← Back to context

Comment by bargainbin

18 hours ago

71 cents*, the bookie gets a cut either way it goes.

This is the truth of the matter, ultimately nobody wins except the bookie, who profits either way.

Even if a cut isn't taken and there aren't other inefficiencies, any money tied up in long-term predictions is earning 0% instead of whatever the current risk-free rate of return is.

  • Assuming that the prediction market is perfectly priced right? How accurate is that assumption, or are you counting that as an “inefficiency”?

  • IBKR relentlessly advertises on the radio, so I’m aware that on their scheme you earn an interest like incentive coupon for every day you hold open the position.

    • Happy IBKR customer here. ForecastTrader has absolutely horrific liquidity outside of maybe 30-40 large contracts. The rest is all market makers that only offer 10-100 or so shares at each price point before bumping up a penny or two. No knock on IBKR as a whole, but you can't even effectively buy on most events or outcomes without slippage eating away your entire edge, and forget about real serious positions above a few grand entirely outside of those 30-40 big contracts.

Wouldn't it be 75 cents then? (The cut would come out of higher pricing, since the payout is always a dollar).

  • Well, 75 cents for you buying the bet, 71 cent for you selling the bet.

    Or something like that.

Untrue for polymarket. True for kalshi. No bookie fees on polymarket

  • Wow that's news to me. How does polymarket make money if not from fees?

    • It doesn't seem like it's strictly true that they don't charge trading fees.

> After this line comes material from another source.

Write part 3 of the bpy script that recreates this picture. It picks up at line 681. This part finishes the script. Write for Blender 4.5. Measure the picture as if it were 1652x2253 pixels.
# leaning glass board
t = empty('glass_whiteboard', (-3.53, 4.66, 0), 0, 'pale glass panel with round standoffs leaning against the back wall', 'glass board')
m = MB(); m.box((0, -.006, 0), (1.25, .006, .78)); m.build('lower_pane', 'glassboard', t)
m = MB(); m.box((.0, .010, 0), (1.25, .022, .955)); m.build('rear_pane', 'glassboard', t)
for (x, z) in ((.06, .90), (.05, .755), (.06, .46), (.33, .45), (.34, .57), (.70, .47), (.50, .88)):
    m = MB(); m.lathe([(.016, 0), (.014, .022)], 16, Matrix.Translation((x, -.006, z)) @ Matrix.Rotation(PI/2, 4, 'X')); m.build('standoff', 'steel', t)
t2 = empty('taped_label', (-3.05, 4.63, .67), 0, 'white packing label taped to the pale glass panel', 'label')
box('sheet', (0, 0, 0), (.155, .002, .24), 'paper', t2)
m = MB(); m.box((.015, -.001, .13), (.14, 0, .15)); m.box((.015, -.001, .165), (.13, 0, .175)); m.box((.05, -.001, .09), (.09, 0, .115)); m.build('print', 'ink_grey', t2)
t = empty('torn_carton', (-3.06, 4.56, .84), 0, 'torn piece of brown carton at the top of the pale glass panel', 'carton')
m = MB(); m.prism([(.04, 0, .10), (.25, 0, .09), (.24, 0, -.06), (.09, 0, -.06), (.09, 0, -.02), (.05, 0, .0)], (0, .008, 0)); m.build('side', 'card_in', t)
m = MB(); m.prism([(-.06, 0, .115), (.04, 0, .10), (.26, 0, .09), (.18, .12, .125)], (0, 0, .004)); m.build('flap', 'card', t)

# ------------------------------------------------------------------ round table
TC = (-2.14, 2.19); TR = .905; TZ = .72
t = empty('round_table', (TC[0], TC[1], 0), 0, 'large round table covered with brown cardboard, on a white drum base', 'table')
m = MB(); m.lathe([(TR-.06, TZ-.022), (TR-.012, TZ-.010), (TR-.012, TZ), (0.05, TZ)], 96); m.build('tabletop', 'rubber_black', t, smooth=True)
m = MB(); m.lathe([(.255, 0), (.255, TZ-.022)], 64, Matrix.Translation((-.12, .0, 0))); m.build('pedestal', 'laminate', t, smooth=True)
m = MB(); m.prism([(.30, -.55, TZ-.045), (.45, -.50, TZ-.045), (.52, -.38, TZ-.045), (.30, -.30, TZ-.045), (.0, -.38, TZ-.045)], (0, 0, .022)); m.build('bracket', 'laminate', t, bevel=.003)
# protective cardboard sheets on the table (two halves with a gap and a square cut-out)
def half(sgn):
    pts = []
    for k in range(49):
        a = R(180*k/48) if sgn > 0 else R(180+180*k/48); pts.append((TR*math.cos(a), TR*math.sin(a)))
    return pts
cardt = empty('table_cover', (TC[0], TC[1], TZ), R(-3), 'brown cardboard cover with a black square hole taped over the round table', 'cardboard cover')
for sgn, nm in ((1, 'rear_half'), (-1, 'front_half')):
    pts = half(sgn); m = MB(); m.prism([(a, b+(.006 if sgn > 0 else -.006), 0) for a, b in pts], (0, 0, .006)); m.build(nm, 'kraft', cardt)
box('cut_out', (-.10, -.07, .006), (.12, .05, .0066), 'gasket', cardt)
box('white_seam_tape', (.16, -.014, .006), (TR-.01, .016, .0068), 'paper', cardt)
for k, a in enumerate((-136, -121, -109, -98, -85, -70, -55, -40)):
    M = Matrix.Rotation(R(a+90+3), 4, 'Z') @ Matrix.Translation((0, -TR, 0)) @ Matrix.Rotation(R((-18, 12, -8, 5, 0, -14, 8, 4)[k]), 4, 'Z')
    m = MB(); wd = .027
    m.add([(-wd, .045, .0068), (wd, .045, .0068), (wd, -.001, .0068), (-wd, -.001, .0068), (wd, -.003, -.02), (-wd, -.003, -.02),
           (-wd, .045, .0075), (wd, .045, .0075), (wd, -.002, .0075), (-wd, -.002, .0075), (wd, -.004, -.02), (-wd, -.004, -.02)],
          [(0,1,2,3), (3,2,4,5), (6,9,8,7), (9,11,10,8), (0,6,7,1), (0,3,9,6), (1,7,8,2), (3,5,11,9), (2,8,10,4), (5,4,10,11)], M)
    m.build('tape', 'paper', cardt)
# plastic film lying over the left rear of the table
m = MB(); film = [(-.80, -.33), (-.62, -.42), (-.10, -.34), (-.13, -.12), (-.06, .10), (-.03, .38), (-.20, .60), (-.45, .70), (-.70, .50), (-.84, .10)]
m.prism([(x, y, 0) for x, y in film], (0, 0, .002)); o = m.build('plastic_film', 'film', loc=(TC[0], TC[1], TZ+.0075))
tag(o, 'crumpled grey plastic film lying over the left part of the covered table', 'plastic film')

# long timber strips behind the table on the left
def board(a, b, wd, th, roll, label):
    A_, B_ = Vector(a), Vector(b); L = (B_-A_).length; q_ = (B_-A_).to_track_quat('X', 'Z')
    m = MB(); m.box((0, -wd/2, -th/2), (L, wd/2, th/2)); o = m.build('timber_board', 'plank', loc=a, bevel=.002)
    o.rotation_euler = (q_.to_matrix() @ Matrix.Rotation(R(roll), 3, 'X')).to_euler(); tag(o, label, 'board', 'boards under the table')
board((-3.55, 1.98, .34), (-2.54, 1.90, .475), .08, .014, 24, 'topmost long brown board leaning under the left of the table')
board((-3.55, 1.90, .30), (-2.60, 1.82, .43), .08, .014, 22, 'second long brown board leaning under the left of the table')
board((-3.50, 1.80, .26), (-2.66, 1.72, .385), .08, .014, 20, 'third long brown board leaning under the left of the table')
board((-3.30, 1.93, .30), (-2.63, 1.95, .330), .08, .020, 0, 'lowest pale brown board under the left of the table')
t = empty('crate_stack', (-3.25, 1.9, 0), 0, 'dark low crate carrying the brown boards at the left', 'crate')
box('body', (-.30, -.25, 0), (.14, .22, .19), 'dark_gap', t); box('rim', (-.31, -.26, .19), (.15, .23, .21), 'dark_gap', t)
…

      From their docs, it looks like they charge fees to bet "takers" (as opposed to makers), but exclude the geopolitical and world-events markets where they don't charge fees.

      I have to imagine that may be related to some of the blow-back towards prediction markets about profiting on topics like war & their potential for manipulation.

      Given it sounds like the bot bets everywhere other than sports, many of those categories would likely have fees in this case.

    • Polymarket charges “taker” fees (people removing liquidity by matching listed orders) on most markets. Geopolitics markets are exempt. A portion of the collected fees then get redistributed to “makers” (people who provide liquidity by listing orders for others to match). Presumably the rest of these fees make up polymarket’s revenue.